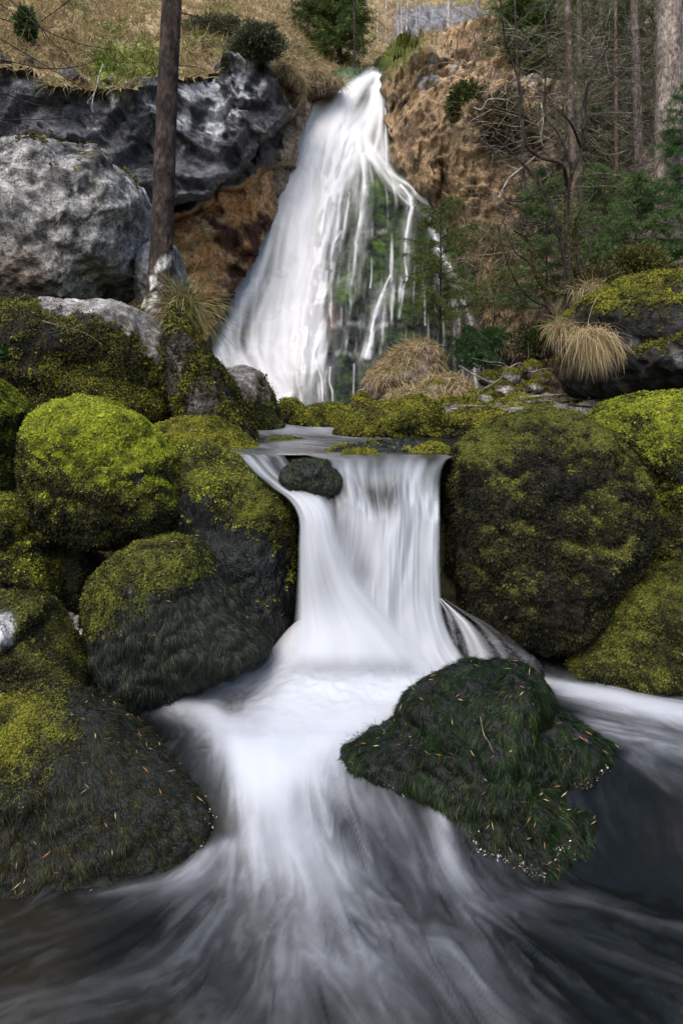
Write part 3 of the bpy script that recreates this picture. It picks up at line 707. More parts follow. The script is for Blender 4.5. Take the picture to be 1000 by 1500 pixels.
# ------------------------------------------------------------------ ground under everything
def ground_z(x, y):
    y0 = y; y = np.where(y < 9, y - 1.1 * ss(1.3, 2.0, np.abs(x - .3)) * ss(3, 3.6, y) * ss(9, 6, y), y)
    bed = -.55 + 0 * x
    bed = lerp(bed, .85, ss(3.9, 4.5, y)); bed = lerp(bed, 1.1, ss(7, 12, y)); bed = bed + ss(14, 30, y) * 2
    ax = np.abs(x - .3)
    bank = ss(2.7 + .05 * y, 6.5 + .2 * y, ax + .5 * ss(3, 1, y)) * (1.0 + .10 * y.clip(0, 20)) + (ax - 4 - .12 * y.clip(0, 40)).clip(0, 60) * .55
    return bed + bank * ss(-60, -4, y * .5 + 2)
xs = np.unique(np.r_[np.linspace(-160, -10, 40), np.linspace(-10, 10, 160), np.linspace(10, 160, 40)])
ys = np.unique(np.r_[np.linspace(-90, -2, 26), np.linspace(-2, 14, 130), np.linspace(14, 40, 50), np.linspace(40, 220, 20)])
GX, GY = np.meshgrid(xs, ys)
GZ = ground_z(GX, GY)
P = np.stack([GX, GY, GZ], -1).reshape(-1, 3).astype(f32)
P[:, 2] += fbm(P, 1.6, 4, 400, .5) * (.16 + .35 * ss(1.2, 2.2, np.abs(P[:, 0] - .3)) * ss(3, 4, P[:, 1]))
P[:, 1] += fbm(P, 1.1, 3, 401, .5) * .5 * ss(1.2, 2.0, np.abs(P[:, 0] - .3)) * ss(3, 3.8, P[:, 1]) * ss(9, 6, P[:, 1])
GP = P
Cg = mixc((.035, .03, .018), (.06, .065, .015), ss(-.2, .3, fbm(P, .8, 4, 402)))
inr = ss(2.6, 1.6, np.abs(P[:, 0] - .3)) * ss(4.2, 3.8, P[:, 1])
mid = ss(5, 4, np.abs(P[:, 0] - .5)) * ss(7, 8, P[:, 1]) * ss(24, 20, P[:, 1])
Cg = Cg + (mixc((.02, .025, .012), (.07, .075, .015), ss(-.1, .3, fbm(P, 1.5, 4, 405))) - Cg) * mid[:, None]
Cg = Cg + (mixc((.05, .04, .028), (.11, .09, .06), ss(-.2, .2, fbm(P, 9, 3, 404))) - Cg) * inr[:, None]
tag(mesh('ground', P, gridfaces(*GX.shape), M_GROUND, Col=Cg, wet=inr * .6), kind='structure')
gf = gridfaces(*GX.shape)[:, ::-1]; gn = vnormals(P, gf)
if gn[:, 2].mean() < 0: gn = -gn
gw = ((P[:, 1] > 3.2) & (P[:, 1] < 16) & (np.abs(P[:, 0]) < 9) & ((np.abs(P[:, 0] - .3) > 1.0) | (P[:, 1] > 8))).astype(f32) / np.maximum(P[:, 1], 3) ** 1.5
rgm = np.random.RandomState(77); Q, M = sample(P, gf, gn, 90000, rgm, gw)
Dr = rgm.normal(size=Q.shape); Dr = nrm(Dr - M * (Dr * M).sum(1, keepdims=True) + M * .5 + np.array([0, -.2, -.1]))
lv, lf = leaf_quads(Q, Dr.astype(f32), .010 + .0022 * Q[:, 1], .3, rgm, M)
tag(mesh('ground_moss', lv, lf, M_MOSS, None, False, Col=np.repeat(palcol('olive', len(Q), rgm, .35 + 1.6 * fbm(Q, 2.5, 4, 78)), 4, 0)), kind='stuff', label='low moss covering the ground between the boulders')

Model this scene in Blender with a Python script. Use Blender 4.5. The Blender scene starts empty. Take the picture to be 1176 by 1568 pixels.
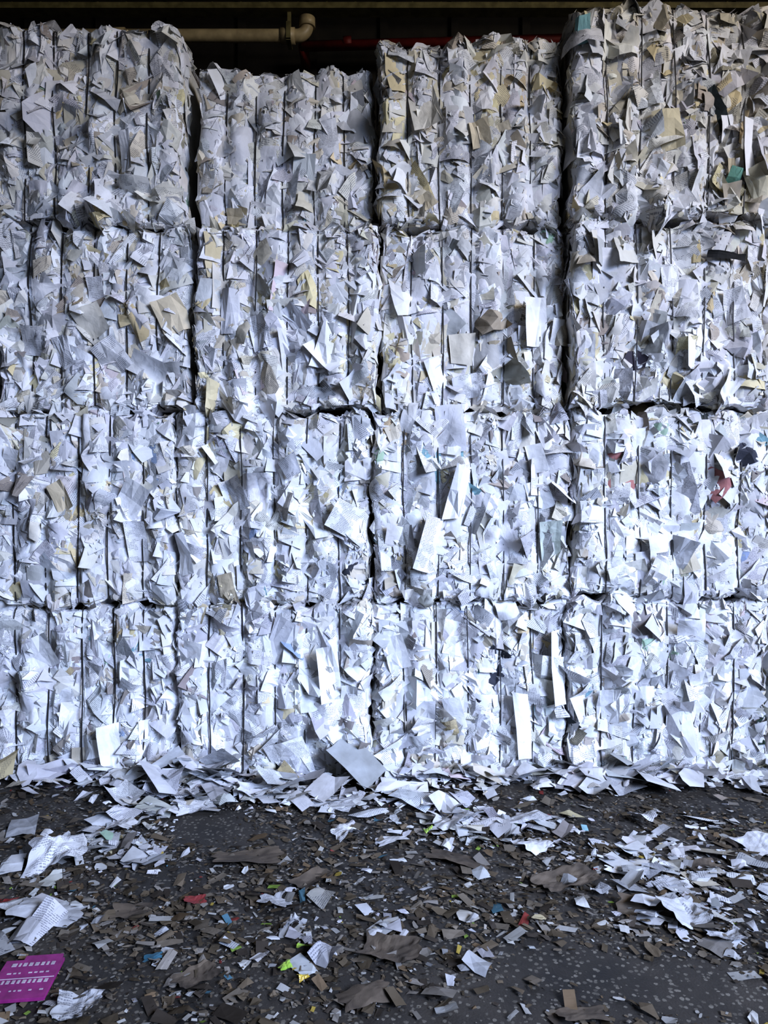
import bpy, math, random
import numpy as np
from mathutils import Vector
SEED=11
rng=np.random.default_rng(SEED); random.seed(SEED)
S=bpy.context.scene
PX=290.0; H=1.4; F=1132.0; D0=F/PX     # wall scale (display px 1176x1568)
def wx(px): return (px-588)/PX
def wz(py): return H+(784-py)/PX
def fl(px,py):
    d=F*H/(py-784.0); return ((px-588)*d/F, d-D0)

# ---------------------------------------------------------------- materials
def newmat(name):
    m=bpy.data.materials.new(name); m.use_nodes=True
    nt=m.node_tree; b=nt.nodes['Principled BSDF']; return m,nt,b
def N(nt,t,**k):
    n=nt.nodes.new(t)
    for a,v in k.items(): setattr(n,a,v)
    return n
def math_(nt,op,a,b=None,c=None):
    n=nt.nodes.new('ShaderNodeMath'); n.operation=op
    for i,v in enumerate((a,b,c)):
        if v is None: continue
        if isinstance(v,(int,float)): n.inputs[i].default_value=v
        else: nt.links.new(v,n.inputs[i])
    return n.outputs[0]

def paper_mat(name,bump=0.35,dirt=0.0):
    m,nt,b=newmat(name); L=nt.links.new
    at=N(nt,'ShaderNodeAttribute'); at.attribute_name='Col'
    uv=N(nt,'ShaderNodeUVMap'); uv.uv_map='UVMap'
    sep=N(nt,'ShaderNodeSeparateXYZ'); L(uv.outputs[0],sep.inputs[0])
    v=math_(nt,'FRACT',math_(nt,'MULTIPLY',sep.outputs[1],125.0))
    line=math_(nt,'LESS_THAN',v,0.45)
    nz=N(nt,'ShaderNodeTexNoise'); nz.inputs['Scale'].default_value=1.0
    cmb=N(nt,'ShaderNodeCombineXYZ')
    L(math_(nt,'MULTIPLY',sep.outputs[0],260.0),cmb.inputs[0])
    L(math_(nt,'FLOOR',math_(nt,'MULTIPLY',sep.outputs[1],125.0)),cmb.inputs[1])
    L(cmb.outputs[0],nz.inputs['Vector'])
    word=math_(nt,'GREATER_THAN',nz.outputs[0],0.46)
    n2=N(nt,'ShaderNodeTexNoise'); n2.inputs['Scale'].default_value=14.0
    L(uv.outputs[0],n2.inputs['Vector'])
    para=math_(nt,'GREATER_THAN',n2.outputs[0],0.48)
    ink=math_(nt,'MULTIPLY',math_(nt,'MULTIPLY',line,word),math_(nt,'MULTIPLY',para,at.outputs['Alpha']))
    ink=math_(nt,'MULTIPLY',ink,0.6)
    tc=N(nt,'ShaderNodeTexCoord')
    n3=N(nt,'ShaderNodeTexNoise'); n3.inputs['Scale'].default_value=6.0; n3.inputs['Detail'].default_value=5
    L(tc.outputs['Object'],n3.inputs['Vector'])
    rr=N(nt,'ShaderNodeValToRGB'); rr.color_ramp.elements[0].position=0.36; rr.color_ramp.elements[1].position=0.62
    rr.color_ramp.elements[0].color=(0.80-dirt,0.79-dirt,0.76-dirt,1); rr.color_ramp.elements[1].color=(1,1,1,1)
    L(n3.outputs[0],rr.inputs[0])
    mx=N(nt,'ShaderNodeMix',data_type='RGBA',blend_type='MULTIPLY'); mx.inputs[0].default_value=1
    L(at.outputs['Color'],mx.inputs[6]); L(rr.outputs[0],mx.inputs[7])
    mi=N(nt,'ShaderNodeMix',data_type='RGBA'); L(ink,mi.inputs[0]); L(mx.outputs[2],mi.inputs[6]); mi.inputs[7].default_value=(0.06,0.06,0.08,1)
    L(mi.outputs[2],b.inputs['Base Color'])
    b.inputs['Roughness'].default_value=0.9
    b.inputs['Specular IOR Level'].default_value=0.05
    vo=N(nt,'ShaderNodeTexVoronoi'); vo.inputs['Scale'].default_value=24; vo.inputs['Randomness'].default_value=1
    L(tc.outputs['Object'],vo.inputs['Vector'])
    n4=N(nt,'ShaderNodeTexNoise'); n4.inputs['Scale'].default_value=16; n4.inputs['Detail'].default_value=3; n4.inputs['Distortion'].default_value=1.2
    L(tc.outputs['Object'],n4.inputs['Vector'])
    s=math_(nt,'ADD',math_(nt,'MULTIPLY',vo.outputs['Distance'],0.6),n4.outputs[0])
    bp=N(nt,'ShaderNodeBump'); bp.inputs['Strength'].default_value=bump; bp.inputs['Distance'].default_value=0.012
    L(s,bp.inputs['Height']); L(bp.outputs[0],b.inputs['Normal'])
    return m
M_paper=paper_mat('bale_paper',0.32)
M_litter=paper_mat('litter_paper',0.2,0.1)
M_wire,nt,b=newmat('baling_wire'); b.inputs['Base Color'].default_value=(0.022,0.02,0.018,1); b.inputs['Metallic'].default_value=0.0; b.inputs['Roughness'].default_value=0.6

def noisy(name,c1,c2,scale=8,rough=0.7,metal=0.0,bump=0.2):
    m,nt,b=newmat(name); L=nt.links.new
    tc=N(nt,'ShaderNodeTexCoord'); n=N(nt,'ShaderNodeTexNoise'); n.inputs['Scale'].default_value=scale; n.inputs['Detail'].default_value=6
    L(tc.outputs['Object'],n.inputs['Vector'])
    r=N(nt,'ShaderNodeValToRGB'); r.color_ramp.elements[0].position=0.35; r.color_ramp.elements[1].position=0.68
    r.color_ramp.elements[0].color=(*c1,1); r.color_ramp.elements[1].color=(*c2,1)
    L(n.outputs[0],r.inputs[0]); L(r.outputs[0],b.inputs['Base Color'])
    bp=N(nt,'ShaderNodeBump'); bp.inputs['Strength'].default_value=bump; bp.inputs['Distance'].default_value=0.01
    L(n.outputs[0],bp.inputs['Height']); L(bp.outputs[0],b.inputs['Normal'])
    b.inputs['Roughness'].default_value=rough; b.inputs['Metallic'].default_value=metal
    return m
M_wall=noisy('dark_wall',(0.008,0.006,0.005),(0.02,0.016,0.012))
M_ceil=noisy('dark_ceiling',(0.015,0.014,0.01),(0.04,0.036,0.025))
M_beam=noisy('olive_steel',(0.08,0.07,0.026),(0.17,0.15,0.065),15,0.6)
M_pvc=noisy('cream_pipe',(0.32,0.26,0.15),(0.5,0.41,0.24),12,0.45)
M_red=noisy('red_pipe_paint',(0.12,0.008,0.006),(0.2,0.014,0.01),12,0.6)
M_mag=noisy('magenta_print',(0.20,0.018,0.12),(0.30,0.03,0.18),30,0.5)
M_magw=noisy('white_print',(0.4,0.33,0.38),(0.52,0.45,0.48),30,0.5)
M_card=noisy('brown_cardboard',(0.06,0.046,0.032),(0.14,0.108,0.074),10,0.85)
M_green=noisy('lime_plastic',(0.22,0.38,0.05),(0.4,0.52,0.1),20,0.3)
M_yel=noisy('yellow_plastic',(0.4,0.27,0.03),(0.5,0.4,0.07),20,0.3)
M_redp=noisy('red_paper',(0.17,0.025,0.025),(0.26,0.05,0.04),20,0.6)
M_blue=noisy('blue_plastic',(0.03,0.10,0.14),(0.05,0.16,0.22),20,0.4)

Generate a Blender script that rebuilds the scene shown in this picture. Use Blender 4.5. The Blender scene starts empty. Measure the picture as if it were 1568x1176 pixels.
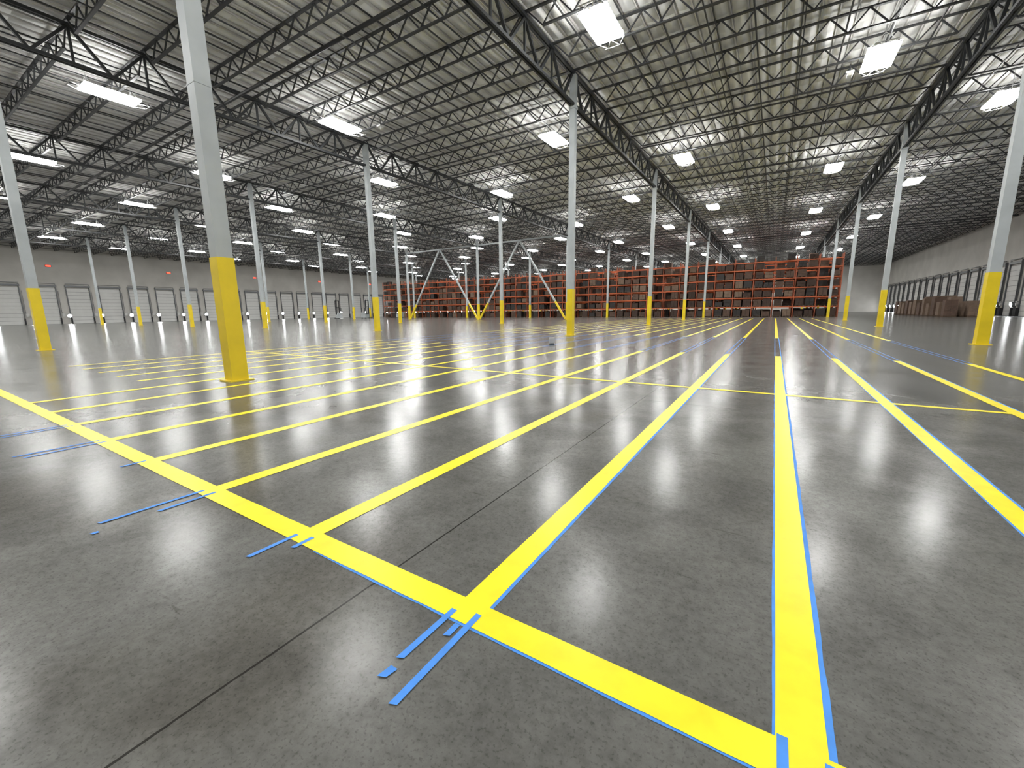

-*-

Task directions. Using the records above, find and show each line with the string "Take".

Correct response.
Write part 3 of the bpy script that recreates this picture. It picks up at line 707. More parts follow. The script is for Blender 4.5. Take the picture to be 1000 by 1500 pixels.
Model this scene in Blender with a Python script. Use Blender 4.5. The Blender scene starts empty. Take the picture to be 1176 by 1568 pixels.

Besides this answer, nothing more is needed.